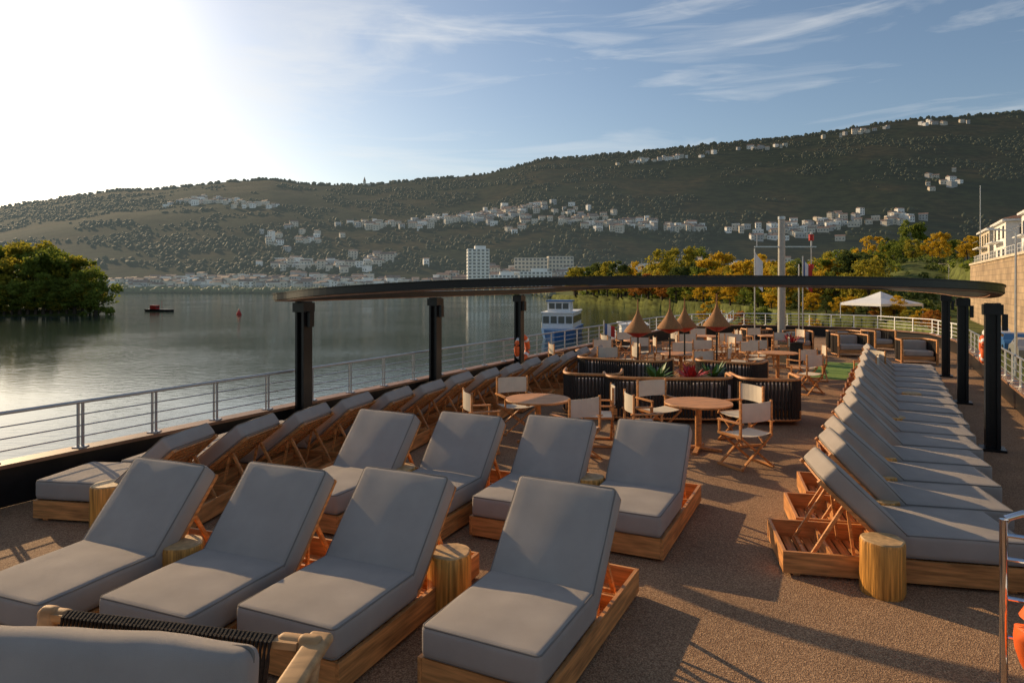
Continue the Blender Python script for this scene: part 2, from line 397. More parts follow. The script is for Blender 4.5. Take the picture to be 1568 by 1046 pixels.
for x,y in((4.5,18.2),(7.2,18.5),(7.4,21.5),(5.7,21.5),(4.2,22.5),(2.3,19.2),(6.9,24.4),(9.4,24.6)):
    table(x,y,[(a+random.uniform(-20,20),1.0) for a in(0,90,180,270)])
dchair(8.2,15.8,150);dchair(8.9,17.0,190);dchair(7.0,16.2,120)
# ---------------------------------------------------------------- rope sofas
def rope_sofa(x,y,w,d,rz,h=.84):
    P=[]
    for i in range(33):
        t=math.pi*i/32; c,s=math.cos(t),math.sin(t)
        P.append((math.copysign(abs(c)**.45,c)*w/2,abs(s)**.45*d-d/2))
    P=[(w/2,-d/2-.0)]+P+[(-w/2,-d/2)]
    b=MB()
    b.tube([(p[0],p[1],h) for p in P],.03,8,1); b.tube([(p[0]*1.0,p[1],.10) for p in P],.025,8,1)
    last=P[0]
    for i in range(1,len(P)):
        p=P[i];dd=math.hypot(p[0]-last[0],p[1]-last[1]);k=max(1,int(dd/.055))
        for q in range(k):
            X=last[0]+(p[0]-last[0])*q/k;Y=last[1]+(p[1]-last[1])*q/k
            if dd>1e-4: b.cyl((X,Y,.11),(X,Y,h-.02),.023,n=6,mi=0,cap=False)
        last=p
    for sx in(-1,1): b.box((sx*(w/2),-d/2,h/2),(.06,.06,h),1)
    b.box((0,-.02,.2),(w-.12,d-.14,.12),1)
    fr=b.mesh('frame',[M['rope'],M['teakx']],True,40)
    c=MB(); kk=max(1,int(round(w/.95))); cw=(w-.16)/kk
    for i in range(kk):
        cx=-(w-.16)/2+cw*(i+.5)
        c.rbox((cx,-.06,.35),(cw-.01,d-.22,.17),.04,.01); c.rbox((cx,d/2-.2,.56),(cw-.03,.16,.34),.05,.02)
    group('rope_sofa',[('frame',fr),('cushions',c.mesh('cushions',[M['fabric']],True))],(x,y,0),rz)
rope_sofa(1.62,13.7,1.15,.9,math.radians(170))
rope_sofa(3.0,13.1,2.4,.85,math.radians(180-4))
rope_sofa(4.85,13.0,1.15,.95,math.radians(175))
rope_sofa(2.6,16.2,2.2,.85,math.radians(150)); rope_sofa(5.0,15.7,1.5,.85,math.radians(150))
for x,y,r in((11.0,26.3,160),(12.8,26.5,190),(9.9,27.5,0),(13.2,22.4,170),(12.1,24.6,180),(14.3,26.8,200)):
    rope_sofa(x,y,1.05,.85,math.radians(r+180),.78)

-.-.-

> [GIVEN EXERCISE] Copy the listing word for word, excluding its pictures.

> [SOLVED PROBLEM]
Continue the Blender Python script for this scene: part 2, from line 397. More parts follow. The script is for Blender 4.5. Take the picture to be 1568 by 1046 pixels.
for x,y in((4.5,18.2),(7.2,18.5),(7.4,21.5),(5.7,21.5),(4.2,22.5),(2.3,19.2),(6.9,24.4),(9.4,24.6)):
    table(x,y,[(a+random.uniform(-20,20),1.0) for a in(0,90,180,270)])
dchair(8.2,15.8,150);dchair(8.9,17.0,190);dchair(7.0,16.2,120)
# ---------------------------------------------------------------- rope sofas
def rope_sofa(x,y,w,d,rz,h=.84):
    P=[]
    for i in range(33):
        t=math.pi*i/32; c,s=math.cos(t),math.sin(t)
        P.append((math.copysign(abs(c)**.45,c)*w/2,abs(s)**.45*d-d/2))
    P=[(w/2,-d/2-.0)]+P+[(-w/2,-d/2)]
    b=MB()
    b.tube([(p[0],p[1],h) for p in P],.03,8,1); b.tube([(p[0]*1.0,p[1],.10) for p in P],.025,8,1)
    last=P[0]
    for i in range(1,len(P)):
        p=P[i];dd=math.hypot(p[0]-last[0],p[1]-last[1]);k=max(1,int(dd/.055))
        for q in range(k):
            X=last[0]+(p[0]-last[0])*q/k;Y=last[1]+(p[1]-last[1])*q/k
            if dd>1e-4: b.cyl((X,Y,.11),(X,Y,h-.02),.023,n=6,mi=0,cap=False)
        last=p
    for sx in(-1,1): b.box((sx*(w/2),-d/2,h/2),(.06,.06,h),1)
    b.box((0,-.02,.2),(w-.12,d-.14,.12),1)
    fr=b.mesh('frame',[M['rope'],M['teakx']],True,40)
    c=MB(); kk=max(1,int(round(w/.95))); cw=(w-.16)/kk
    for i in range(kk):
        cx=-(w-.16)/2+cw*(i+.5)
        c.rbox((cx,-.06,.35),(cw-.01,d-.22,.17),.04,.01); c.rbox((cx,d/2-.2,.56),(cw-.03,.16,.34),.05,.02)
    group('rope_sofa',[('frame',fr),('cushions',c.mesh('cushions',[M['fabric']],True))],(x,y,0),rz)
rope_sofa(1.62,13.7,1.15,.9,math.radians(170))
rope_sofa(3.0,13.1,2.4,.85,math.radians(180-4))
rope_sofa(4.85,13.0,1.15,.95,math.radians(175))
rope_sofa(2.6,16.2,2.2,.85,math.radians(150)); rope_sofa(5.0,15.7,1.5,.85,math.radians(150))
for x,y,r in((11.0,26.3,160),(12.8,26.5,190),(9.9,27.5,0),(13.2,22.4,170),(12.1,24.6,180),(14.3,26.8,200)):
    rope_sofa(x,y,1.05,.85,math.radians(r+180),.78)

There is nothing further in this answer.